David was later abused at a home called St Vincent’s, Newcastle, run by the same order.

He said a ‘psychopathic’ nun held a bread knife to his throat - and he ‘genuinely thought he was going to die’.

Smyllum Park was run by the Daughters of Charity of St Vincent de Paul from 1860 to 1981, looking after an estimated 4,400 children since 1930.

One of the campaigners who fought for the launch of the SCAI was a resident at Smyllum Park, and gave evidence before his death in April.

Frank Docherty, who was 74, was a founder of the charity In Care Abuse Survivors (INCAS).

In 1954, aged nine, he and his siblings were sent to the home, where he said he suffered abuse including beatings.

His posthumous testimony, read to the inquiry on yesterday, claimed that Francis had died after being hit with a golf club by a ‘psychotic’ staff member – not a nun – who cannot be named for legal reasons.

It has been reported previously that Francis passed away at Edinburgh’s Royal Infirmary in August in 1961 after battling a ‘left extra plural haemorrhage’ for seven days.
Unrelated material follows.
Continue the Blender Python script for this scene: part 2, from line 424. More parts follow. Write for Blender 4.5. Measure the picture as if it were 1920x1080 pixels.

He was 13.

Mr Docherty said there were no records of his burial and he had reported it to police before his death, but had heard nothing from them.

It is understood that there are no live investigations into the deaths of Sammy or Francis.

But Police Scotland said a probe had been carried out which found that Sammy’s death had not involved trauma or criminality.

The Crown Office is now reinvestigating historical child abuse cases.

A Crown Office spokesman said it had instructed Police Scotland to carry out investigations into allegations of abuse at care institutions in Scotland, adding: ‘It would not be appropriate to comment further at this time.’

Mr Docherty, who became an alcoholic because of his experience at Smyllum, said he and other Smyllum children were subjected to freezing cold baths, ridiculed for wetting their beds and beaten with a hair-brush.

There were ‘mass punishments’ twice a week when children were beaten with sticks by nuns who ‘controlled by fear’.

Commenting on the staff member who stuck Francis, Mr Docherty said: ‘There were cover-ups for deaths he caused. Children were dying of brain haemorrhages.’

Describing a beating from one sister, Mr Docherty said: ‘I got the biggest doing of my life from a holy nun... I couldn’t believe it was happening to me.’

Prosecutors have said there is no evidence that a crime has been committed at the orphanage in relation to reports of the mass grave.

More than 60 residential institutions, including several top private schools, are being investigated by the inquiry.

Another former resident, named only as Fergie, said she had been admitted to Smyllum in 1959.

She recounted sharing dirty bathwater, being force-fed porridge - and nuns using crucifixes as ‘weapons’.

Fergie said: ‘They would call you “devil’s spawn”, “immoral,”; they would say, “’you’ll be nothing in life”…’

In June, Sister Ellen Flynn, leader of the Daughters of Charity of St Vincent de Paul in Britain, was asked at the SCAI about alleged abuse at Smyllum.

She said: ‘We accept accusations have been made and we are appalled something like that may have been acceptable, and very sorry, but we cannot confirm there was abuse.’

In opening statements to the inquiry on yesterday, John Scott QC, senior counsel for INCAS, said the name Smyllum will be ‘forever associated with suffering’.

He said: ‘Just how could abuse of such extent and duration occur without knowledge, especially given how closely knit a community the place was?

‘Either people knew because they were involved or they knew and did nothing to stop it or nobody took time to find out what life was like in this showpiece home.

‘The Smyllum way became shorthand for wicked abuse.

‘The Smyllum way did not involve only one or two abusers, it involved many abusers and took place over decades.

‘It seems to have been part of the institutional memory of the place.’